* _EXERCISE TASK_: Begin with the first line and repeat exactly through the line containing "st.build('stems', STEM, t)"; leave every image out.

>> Start

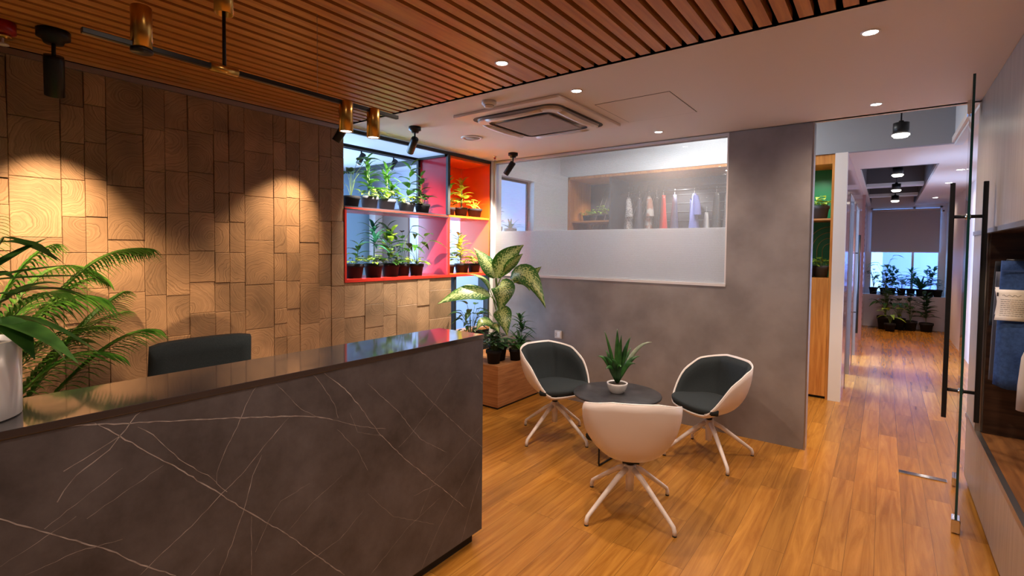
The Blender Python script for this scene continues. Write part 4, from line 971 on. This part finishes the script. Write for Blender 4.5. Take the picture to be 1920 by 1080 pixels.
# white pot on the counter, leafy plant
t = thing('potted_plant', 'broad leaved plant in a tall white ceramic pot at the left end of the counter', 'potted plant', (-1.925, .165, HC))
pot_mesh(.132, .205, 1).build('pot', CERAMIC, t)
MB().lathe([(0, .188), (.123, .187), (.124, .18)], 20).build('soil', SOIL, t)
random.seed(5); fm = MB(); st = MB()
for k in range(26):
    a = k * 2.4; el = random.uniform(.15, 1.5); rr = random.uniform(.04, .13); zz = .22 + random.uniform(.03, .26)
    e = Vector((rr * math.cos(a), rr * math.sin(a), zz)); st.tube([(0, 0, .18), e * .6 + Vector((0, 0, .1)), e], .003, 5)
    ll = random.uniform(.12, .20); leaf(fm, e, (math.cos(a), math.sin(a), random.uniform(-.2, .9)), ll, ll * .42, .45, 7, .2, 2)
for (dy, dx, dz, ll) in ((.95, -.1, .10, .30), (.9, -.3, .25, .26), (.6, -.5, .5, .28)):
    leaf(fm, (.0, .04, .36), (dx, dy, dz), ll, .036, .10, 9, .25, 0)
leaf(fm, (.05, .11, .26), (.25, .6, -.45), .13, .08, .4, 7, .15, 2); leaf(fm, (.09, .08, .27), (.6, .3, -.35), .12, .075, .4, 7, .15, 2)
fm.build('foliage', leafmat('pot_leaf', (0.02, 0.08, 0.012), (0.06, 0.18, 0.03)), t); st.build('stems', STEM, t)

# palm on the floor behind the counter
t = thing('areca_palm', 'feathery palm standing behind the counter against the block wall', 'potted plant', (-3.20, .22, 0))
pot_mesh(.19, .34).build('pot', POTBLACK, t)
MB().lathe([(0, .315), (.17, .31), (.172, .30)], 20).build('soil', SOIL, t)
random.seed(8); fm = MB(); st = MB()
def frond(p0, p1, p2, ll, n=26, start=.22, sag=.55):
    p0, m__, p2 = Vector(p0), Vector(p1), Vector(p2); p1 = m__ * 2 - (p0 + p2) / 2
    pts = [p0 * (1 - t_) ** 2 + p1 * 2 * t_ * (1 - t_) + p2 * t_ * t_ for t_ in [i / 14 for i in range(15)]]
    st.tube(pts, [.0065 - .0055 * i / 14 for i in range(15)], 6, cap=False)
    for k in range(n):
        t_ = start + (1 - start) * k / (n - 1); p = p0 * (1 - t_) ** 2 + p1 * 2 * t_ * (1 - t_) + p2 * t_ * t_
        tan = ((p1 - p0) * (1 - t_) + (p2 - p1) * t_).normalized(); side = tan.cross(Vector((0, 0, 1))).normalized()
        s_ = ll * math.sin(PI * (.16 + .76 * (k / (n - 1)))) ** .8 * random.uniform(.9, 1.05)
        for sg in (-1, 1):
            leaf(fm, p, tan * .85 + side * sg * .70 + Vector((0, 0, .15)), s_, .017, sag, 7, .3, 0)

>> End

* _TASK RESULT_:
The Blender Python script for this scene continues. Write part 4, from line 971 on. This part finishes the script. Write for Blender 4.5. Take the picture to be 1920 by 1080 pixels.
# white pot on the counter, leafy plant
t = thing('potted_plant', 'broad leaved plant in a tall white ceramic pot at the left end of the counter', 'potted plant', (-1.925, .165, HC))
pot_mesh(.132, .205, 1).build('pot', CERAMIC, t)
MB().lathe([(0, .188), (.123, .187), (.124, .18)], 20).build('soil', SOIL, t)
random.seed(5); fm = MB(); st = MB()
for k in range(26):
    a = k * 2.4; el = random.uniform(.15, 1.5); rr = random.uniform(.04, .13); zz = .22 + random.uniform(.03, .26)
    e = Vector((rr * math.cos(a), rr * math.sin(a), zz)); st.tube([(0, 0, .18), e * .6 + Vector((0, 0, .1)), e], .003, 5)
    ll = random.uniform(.12, .20); leaf(fm, e, (math.cos(a), math.sin(a), random.uniform(-.2, .9)), ll, ll * .42, .45, 7, .2, 2)
for (dy, dx, dz, ll) in ((.95, -.1, .10, .30), (.9, -.3, .25, .26), (.6, -.5, .5, .28)):
    leaf(fm, (.0, .04, .36), (dx, dy, dz), ll, .036, .10, 9, .25, 0)
leaf(fm, (.05, .11, .26), (.25, .6, -.45), .13, .08, .4, 7, .15, 2); leaf(fm, (.09, .08, .27), (.6, .3, -.35), .12, .075, .4, 7, .15, 2)
fm.build('foliage', leafmat('pot_leaf', (0.02, 0.08, 0.012), (0.06, 0.18, 0.03)), t); st.build('stems', STEM, t)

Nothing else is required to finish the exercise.